Historically neutral Switzerland’s foray into the global currency war ended in defeat this past week after its central bank left markets shell-shocked by abandoning the franc’s exchange rate floor, analysts said.
However, with major shifts in monetary policy under way, the currency war is hardly over and the front lines will move to other countries.
“The Swiss central bank was the first to throw itself into the currency war, [and] it is the first to capitulate,” Saxo Bank economist Christopher Dembik said.
Photo: Reuters
The capitulation amounted to abandoning the Swiss currency’s exchange rate floor of 1.20 Swiss francs to the euro, which the Swiss National Bank (SNB) had imposed more than three years ago to stop the franc from appreciating too much against the European single currency.
However, on Thursday the SNB raised the white flag and surrendered, letting the franc float.
The shock announcement was felt across the globe as the franc immediately strengthened by 30 percent against the euro. It has since settled at around parity with the euro, which is a 15 percent gain in value since the floor was removed.
The move caused plenty of collateral damage: Stocks in Swiss companies heavily dependent on exports were devastated. It engulfed eastern European neighbors whose mortgage debt is denominated in the franc, and wiped out at least two international foreign exchange brokers.
Dembik said Switzerland beat a retreat on the currency battlefield before the European Central Bank (ECB) at its meeting on Thursday comes out “with a major weapon” — namely a massive sovereign bond-buying program that would flood the market with euros and raise demand for the Swiss franc, a top safe haven currency.
“The central banks talk among themselves and the Swiss know that in the case of ‘quantitative easing’ by the ECB, the floor is no longer tenable,” Natixis AM economist Philippe Waechter said.
HSBC strategist Daragh Maher said that “by removing the floor, the SNB is no longer compelled to intervene, a tactic which had become politically contentious.”
The tactic was controversial because it was costly. The SNB had to buy massive amounts of foreign currencies to contain its own money, an astronomical cost equivalent to 85 percent of the country’s GDP, according to Henderson Global Investors economist Simon Ward.
However, the SNB did not totally desert the field: it dropped its key interest rate to below zero at minus-0.75 percent in the hope that it would discourage investing in the Swiss franc.
Switzerland may be a sign of currency battles to come.
“Given the general gloom over growth, the exchange rate is one of the last levers” that can be used to bolster the economic situation a country faces, Dembik said.
“The Asian countries will be on the frontline, for example, South Korea, Taiwan,” he said.

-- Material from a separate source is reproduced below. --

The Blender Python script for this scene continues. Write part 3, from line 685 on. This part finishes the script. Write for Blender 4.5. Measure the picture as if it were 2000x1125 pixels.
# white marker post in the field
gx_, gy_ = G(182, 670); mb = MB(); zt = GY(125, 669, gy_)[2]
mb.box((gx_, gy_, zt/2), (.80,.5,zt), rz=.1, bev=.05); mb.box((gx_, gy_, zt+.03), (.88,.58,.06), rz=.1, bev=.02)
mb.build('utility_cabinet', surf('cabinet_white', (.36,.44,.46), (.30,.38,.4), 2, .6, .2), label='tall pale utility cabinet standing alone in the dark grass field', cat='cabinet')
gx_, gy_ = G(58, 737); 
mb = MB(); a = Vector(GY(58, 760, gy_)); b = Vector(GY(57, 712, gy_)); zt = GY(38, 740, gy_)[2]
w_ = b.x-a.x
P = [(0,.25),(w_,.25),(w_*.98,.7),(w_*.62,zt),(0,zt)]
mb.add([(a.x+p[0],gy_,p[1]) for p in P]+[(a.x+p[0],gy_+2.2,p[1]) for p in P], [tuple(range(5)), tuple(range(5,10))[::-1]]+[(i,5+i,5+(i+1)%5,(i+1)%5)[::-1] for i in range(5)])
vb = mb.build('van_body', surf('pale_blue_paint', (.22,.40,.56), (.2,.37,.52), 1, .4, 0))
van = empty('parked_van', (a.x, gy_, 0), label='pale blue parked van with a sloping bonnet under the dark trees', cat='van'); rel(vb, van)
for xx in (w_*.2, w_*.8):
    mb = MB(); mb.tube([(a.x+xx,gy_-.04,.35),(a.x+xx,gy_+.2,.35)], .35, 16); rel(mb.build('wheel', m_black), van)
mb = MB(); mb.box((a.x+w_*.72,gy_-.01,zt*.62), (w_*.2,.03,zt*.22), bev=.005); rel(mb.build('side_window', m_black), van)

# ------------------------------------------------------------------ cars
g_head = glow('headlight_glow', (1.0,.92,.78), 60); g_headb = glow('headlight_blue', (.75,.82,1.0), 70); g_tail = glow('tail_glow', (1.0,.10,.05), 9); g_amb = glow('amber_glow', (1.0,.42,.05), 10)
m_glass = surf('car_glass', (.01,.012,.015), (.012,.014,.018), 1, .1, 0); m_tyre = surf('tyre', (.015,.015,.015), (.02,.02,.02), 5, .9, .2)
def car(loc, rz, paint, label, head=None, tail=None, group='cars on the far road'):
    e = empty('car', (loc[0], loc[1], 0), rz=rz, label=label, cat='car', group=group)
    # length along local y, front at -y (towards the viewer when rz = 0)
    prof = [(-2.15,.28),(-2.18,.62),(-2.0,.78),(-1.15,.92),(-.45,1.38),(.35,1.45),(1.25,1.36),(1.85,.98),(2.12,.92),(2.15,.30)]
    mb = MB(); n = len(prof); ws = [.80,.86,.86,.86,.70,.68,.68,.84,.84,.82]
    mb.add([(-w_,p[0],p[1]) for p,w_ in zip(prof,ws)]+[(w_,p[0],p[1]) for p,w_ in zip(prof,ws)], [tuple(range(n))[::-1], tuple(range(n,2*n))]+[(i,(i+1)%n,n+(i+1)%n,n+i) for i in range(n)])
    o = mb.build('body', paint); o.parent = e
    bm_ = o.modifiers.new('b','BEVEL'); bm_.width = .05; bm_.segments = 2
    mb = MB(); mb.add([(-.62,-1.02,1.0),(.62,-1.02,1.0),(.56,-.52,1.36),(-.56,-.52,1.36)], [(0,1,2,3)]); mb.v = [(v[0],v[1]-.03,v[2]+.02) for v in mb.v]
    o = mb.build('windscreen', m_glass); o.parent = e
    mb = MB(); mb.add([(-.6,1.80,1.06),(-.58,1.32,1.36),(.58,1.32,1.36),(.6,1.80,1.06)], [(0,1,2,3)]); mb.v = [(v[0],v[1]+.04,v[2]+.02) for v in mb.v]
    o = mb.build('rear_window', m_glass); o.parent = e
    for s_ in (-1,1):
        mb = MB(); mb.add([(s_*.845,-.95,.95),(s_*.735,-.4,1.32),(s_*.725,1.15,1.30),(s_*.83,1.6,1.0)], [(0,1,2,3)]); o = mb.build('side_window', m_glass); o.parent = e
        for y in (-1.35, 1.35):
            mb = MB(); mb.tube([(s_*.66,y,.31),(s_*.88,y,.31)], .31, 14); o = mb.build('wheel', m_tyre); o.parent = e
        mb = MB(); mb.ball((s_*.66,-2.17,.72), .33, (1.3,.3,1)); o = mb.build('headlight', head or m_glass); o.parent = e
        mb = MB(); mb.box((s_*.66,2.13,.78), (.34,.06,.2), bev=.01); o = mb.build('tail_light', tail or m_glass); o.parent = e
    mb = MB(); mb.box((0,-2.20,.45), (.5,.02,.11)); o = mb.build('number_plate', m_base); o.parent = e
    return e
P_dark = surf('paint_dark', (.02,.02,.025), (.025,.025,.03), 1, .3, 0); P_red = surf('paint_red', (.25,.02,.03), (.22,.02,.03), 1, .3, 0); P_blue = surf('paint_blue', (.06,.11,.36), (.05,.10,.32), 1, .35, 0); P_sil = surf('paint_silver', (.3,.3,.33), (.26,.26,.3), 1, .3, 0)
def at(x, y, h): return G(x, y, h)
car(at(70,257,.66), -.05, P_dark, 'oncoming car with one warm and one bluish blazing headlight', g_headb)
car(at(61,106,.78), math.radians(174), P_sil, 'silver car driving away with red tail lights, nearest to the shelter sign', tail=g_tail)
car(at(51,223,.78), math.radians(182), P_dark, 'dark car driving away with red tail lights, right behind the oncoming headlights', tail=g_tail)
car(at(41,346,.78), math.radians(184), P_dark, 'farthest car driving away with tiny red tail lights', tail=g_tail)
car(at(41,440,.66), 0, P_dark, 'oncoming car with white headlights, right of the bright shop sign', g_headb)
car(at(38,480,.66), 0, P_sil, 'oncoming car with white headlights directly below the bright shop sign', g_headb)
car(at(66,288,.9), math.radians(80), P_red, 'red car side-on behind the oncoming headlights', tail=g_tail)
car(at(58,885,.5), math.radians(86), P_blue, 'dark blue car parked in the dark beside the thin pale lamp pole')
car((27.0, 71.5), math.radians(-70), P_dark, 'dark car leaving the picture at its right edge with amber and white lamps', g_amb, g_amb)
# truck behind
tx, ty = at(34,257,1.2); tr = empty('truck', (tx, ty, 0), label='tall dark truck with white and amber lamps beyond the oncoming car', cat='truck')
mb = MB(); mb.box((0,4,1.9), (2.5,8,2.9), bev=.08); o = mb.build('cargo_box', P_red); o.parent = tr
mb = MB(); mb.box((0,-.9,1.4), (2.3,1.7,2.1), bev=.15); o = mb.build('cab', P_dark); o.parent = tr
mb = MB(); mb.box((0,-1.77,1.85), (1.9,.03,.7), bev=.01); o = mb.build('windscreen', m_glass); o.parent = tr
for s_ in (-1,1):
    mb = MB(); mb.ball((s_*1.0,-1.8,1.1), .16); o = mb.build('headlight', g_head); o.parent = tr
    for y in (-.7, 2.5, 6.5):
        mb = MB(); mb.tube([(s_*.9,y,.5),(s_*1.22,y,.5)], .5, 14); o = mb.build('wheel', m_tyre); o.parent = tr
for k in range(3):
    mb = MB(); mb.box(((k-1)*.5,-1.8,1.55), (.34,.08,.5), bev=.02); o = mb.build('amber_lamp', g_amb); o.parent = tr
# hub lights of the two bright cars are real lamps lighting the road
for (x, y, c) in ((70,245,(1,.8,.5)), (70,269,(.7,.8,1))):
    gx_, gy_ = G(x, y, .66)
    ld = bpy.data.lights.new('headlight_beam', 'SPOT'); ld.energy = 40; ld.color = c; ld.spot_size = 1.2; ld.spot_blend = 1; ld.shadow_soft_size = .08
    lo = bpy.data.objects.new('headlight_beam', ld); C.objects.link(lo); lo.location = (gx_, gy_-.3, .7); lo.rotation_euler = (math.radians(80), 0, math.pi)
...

These countries suffer from a strong fall in the yen, which in turn benefits their Japanese competitors.
“The big emerging economies, like Brazil, will certainly also need to play with the exchange rate,” Dembik added.
The intensity of global currency battles will depend greatly on the US Federal Reserve. The Fed has signaled a cycle of rising rates, while the ECB has been pursuing a policy exactly opposite to expansion, which has strengthened the US dollar against the euro.
Until now, Washington has been hands off the greenback, but the Fed could, according to some experts, put the brakes on the US currency by delaying for several months its first rate rise, which the markets expect in early summer.
“The monstrous adjustment of the euro,” which on Friday fell under US$1.15 for the first time since November 2003, “forces one and the other to revise their positions,” Waechter said.
Some economists however do not see the world’s currencies in conflict.
Paris School of Economics professor Agnes Benassy-Quere said “it seems an exaggeration to talk about a currency war when one sees in the world floating exchange rates and the free movement of capital.”
She thinks the adjustments in the exchange rates of currencies often reflect a “good functioning” of the system, in which Switzerland was an anomaly with its rate floor.
The Swiss “had taken a course that’s used infrequently” and “weren’t playing the game of financial globalization,” she said.